In the four fiscal quarters following the closing of any Material Acquisition (as defined in the Debt Agreements), including the fiscal quarter in which such Material Acquisition occurs, the maximum Total Net Leverage Ratio shall be the lesser of (i) 5.95 to 1.00 and (ii) 1.00 higher than the otherwise applicable maximum Total Net Leverage Ratio for such quarter (as set forth in the table above).

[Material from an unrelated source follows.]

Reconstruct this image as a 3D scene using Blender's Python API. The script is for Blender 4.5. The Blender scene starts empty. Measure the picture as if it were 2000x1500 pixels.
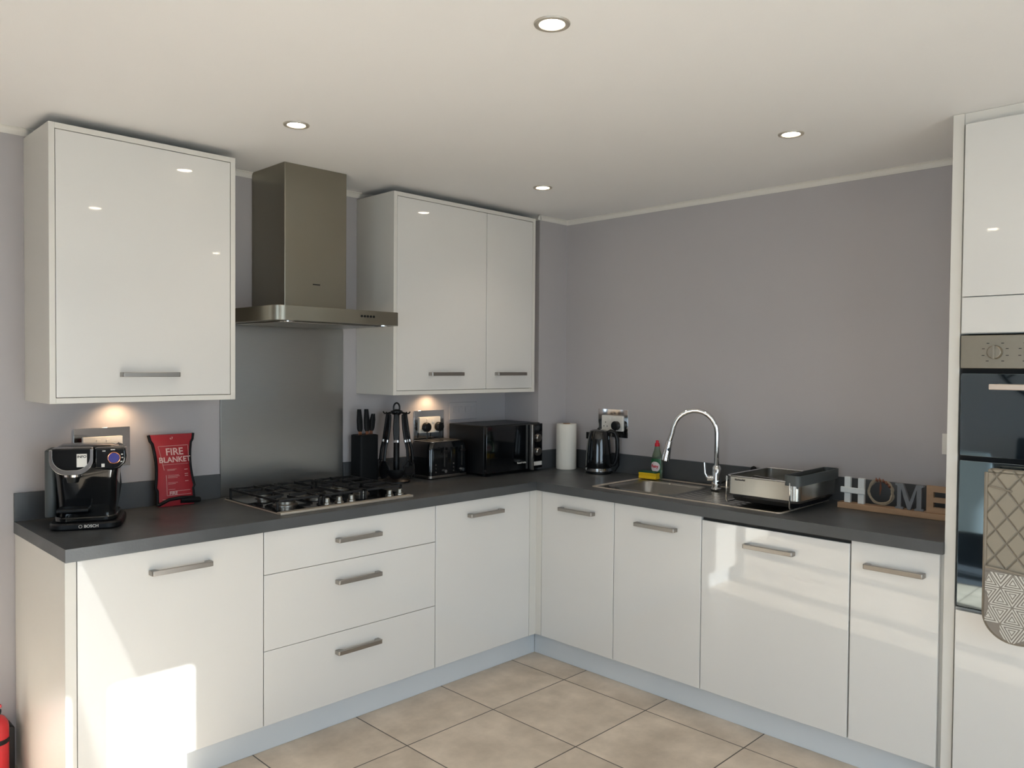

Immediately after any such four fiscal quarter period, there shall be at least two consecutive fiscal quarters during which the Company's Total Net Leverage Ratio is no greater than the maximum Total Net Leverage Ratio that would otherwise have been required in the absence of such Material Acquisition, regardless of whether any additional Material Acquisitions are consummated during such period. Following the acquisition of Younique, the Total Net Leverage Ratio applicable for the periods ending September 30, 2017 and December 31, 2017 is 5.95 to 1.00. As of September 30, 2017, the Company was in compliance with all covenants contained within the Debt Agreements.